• **WORK INSTRUCTIONS**: Copy all lines that contain the word "part".

------------

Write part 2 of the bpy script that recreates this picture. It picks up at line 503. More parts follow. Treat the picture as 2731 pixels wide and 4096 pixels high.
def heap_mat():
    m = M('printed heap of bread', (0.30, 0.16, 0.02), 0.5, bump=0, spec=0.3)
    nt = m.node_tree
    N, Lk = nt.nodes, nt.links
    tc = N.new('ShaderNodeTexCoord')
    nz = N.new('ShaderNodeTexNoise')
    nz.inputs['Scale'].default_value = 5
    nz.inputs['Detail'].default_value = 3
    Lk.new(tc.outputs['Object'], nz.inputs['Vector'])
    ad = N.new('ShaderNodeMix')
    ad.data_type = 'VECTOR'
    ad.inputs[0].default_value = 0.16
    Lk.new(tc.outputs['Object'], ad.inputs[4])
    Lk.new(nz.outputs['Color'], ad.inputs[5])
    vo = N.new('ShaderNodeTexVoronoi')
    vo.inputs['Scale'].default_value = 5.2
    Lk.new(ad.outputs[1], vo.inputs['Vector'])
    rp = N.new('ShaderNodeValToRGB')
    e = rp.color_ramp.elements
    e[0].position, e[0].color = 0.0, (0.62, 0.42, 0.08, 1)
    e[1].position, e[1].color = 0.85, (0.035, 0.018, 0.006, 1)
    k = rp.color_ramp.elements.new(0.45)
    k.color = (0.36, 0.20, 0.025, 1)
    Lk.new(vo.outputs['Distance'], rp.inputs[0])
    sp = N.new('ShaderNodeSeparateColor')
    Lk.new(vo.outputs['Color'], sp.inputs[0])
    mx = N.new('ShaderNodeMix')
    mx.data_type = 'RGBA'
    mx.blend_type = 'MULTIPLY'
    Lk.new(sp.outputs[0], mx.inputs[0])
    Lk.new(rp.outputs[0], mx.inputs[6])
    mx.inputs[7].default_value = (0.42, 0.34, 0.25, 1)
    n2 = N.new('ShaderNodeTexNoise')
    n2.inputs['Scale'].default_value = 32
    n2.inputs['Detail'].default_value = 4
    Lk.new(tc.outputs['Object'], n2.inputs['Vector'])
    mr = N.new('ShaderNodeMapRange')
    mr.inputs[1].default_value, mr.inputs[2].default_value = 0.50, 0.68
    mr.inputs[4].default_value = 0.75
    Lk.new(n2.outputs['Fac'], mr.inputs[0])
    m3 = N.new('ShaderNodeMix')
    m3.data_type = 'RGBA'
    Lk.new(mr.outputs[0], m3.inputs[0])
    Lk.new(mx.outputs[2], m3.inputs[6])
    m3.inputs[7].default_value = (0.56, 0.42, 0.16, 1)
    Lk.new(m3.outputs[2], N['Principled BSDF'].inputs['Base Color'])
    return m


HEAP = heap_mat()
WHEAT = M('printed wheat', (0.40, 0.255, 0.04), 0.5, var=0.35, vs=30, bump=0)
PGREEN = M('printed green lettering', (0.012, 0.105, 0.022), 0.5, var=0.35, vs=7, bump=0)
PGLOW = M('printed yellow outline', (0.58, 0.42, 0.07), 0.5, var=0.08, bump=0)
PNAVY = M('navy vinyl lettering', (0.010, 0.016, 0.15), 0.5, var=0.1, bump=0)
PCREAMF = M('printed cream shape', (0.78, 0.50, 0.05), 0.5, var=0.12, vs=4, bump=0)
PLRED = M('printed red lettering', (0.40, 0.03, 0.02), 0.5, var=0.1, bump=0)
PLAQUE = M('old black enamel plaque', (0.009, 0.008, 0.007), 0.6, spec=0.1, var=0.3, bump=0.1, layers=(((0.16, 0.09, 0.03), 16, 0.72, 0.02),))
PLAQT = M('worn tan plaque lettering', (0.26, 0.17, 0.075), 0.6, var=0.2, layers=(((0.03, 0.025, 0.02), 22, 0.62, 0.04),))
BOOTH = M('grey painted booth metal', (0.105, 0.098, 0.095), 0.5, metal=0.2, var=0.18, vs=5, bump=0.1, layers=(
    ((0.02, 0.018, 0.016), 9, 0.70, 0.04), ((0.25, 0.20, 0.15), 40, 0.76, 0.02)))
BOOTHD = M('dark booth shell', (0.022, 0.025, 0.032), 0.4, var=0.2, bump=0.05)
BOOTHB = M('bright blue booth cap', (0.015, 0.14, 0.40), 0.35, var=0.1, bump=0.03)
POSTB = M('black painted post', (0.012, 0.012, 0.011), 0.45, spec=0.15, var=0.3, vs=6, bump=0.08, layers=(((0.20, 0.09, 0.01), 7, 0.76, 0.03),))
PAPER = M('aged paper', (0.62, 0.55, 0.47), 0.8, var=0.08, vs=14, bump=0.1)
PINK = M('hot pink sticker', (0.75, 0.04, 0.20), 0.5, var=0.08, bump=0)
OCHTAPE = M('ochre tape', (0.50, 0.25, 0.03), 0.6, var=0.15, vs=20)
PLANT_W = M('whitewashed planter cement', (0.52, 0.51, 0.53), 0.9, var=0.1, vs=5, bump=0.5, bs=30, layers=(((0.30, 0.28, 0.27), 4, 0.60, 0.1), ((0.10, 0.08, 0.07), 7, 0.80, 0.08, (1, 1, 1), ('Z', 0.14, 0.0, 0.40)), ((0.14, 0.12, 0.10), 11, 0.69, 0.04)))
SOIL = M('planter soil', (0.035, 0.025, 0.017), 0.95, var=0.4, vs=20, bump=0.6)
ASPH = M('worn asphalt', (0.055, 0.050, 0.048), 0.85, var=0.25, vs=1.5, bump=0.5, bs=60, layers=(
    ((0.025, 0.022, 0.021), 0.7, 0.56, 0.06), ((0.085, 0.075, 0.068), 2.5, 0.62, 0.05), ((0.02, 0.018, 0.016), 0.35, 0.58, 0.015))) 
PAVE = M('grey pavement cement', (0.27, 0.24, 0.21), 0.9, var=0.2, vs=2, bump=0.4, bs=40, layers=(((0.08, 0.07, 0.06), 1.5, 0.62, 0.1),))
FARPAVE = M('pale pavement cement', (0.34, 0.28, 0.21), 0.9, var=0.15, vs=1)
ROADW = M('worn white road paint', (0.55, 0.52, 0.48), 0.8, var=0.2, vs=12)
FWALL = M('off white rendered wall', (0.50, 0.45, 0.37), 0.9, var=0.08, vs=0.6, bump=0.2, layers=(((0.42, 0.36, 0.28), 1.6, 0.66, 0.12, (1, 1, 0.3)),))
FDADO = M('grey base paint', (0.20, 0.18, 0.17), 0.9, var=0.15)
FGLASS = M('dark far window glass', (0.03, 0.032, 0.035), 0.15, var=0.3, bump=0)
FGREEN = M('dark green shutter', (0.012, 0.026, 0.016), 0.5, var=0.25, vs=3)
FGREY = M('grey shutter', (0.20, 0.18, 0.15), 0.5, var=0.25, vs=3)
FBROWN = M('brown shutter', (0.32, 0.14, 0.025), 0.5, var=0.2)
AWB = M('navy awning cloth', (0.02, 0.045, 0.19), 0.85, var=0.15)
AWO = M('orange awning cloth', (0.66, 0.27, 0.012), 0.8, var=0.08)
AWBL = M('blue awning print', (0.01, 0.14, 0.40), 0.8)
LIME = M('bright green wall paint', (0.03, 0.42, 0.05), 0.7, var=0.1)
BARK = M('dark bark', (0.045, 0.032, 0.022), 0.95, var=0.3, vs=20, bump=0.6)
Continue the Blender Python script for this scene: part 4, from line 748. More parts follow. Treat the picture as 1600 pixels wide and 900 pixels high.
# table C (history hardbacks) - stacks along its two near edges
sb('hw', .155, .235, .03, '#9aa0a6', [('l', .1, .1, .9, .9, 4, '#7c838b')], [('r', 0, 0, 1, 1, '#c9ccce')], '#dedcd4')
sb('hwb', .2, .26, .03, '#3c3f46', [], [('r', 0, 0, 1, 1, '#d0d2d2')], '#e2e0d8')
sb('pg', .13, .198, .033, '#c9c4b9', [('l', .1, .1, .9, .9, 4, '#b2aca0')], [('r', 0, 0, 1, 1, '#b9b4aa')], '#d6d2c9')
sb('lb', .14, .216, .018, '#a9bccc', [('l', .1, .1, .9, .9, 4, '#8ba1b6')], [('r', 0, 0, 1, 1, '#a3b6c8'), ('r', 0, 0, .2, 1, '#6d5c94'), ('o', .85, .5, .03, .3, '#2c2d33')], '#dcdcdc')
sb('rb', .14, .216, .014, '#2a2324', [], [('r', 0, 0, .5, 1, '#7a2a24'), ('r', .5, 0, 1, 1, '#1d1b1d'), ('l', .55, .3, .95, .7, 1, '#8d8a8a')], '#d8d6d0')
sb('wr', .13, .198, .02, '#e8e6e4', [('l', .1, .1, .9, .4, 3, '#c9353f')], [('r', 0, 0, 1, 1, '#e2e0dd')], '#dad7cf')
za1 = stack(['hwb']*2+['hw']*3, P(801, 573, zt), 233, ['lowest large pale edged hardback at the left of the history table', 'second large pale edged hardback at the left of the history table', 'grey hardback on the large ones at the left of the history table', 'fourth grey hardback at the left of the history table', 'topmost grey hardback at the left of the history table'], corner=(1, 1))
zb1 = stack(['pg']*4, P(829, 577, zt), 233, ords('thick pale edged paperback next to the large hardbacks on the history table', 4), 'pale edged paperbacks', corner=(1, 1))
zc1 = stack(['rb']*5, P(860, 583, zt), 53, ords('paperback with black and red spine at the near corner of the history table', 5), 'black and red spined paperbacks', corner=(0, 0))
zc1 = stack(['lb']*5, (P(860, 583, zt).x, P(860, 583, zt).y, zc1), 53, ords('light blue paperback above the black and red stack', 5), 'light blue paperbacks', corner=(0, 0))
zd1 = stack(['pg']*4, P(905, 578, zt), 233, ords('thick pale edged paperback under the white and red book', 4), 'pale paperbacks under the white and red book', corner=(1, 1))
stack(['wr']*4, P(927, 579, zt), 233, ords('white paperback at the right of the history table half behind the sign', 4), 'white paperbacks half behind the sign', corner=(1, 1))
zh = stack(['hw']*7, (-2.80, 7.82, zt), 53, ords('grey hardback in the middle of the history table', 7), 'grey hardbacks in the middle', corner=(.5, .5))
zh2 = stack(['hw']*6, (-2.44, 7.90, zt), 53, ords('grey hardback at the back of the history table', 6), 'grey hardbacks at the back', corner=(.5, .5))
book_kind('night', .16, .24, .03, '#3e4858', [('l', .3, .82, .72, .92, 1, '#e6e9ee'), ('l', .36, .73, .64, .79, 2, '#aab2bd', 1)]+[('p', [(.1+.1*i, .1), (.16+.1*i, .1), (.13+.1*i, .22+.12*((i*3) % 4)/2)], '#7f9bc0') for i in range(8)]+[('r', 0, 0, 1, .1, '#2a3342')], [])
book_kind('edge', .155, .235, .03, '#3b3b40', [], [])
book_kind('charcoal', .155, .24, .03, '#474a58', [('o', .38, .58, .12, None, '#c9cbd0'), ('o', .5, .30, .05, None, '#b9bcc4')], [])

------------

• **WRITTEN RESPONSE**:
Write part 2 of the bpy script that recreates this picture. It picks up at line 503. More parts follow. Treat the picture as 2731 pixels wide and 4096 pixels high.
Continue the Blender Python script for this scene: part 4, from line 748. More parts follow. Treat the picture as 1600 pixels wide and 900 pixels high.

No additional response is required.